When the United States blindsided the world by doubling its steel and aluminum tariffs to 50 percent on June 4, it wasn’t just Canadian jobs and factories that hung in the balance—it was the very notion of fair, rules-based trade between neighbours and allies. While Ottawa’s measured message—that these levies are “bad for American workers, bad for American industry, and, of course, for Canadian industry as well”—reflects diplomatic caution, it risks being swallowed whole by an administration gleeful in upending the global order.
Canada must recognize that “intensive discussions” with Washington, as Prime Minister Mark Carney described them, will not on their own recalibrate an administration sated on unilateralism. We face a political reality in which mere appeals to logic and long-standing partnerships have lost their force. Our response can no longer be confined to polite rebukes or promises of “looking at different scenarios.” We need a strategy that blends principled opposition with targeted measures to protect our workers and industries—and one that leans heavily on Canada’s strengths as a reliable, innovation-driven partner in global supply chains.
First, Ottawa should swiftly expand and clarify its retaliatory tariffs, ensuring they target sectors where the pain is most felt in Republican strongholds. By focusing surtaxes on products made in states reliant on steel and aluminum exports—rather than casting a wide net over consumer goods—we can sharpen our leverage without unduly punishing ordinary Americans. This approach both underscores the absurdity of Washington’s policy and compels its leadership to grapple with the domestic political fallout.
Second, federal procurement must become a genuine engine of Canadian industrial revival.

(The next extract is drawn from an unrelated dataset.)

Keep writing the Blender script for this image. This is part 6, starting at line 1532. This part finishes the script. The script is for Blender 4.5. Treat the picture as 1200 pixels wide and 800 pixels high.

Beyond urging grant recipients to favor domestic steel and aluminum, the government needs to mandate “Buy Canada” clauses on all major infrastructure projects and fast-track incentives for private sector investments in homegrown supply chains. Tax credits for firms using Canadian metal, paired with low-interest financing for modernization, would both safeguard existing jobs and signal a long-term commitment to national competitiveness.
Finally, we cannot ignore the human dimension. Labour Minister Don Davies’s call for an emergency overhaul of employment insurance is vital—but it should be part of a broader worker transition program, complete with retraining grants, wage top-ups, and partnerships between industry and post-secondary institutions. Steelworkers, aluminum fabricators, and their families deserve swift support, not delayed deliberation.
Canada has always been a nation that meets challenges with pragmatism and resolve. But in an era when the United States casually weaponizes tariffs, our response cannot be reactive or half-hearted. It must be bold, strategic, and unapologetically in defence of Canadian sovereignty and livelihoods. Anything less risks ceding the moral high ground—and, ultimately, too many good jobs along with it.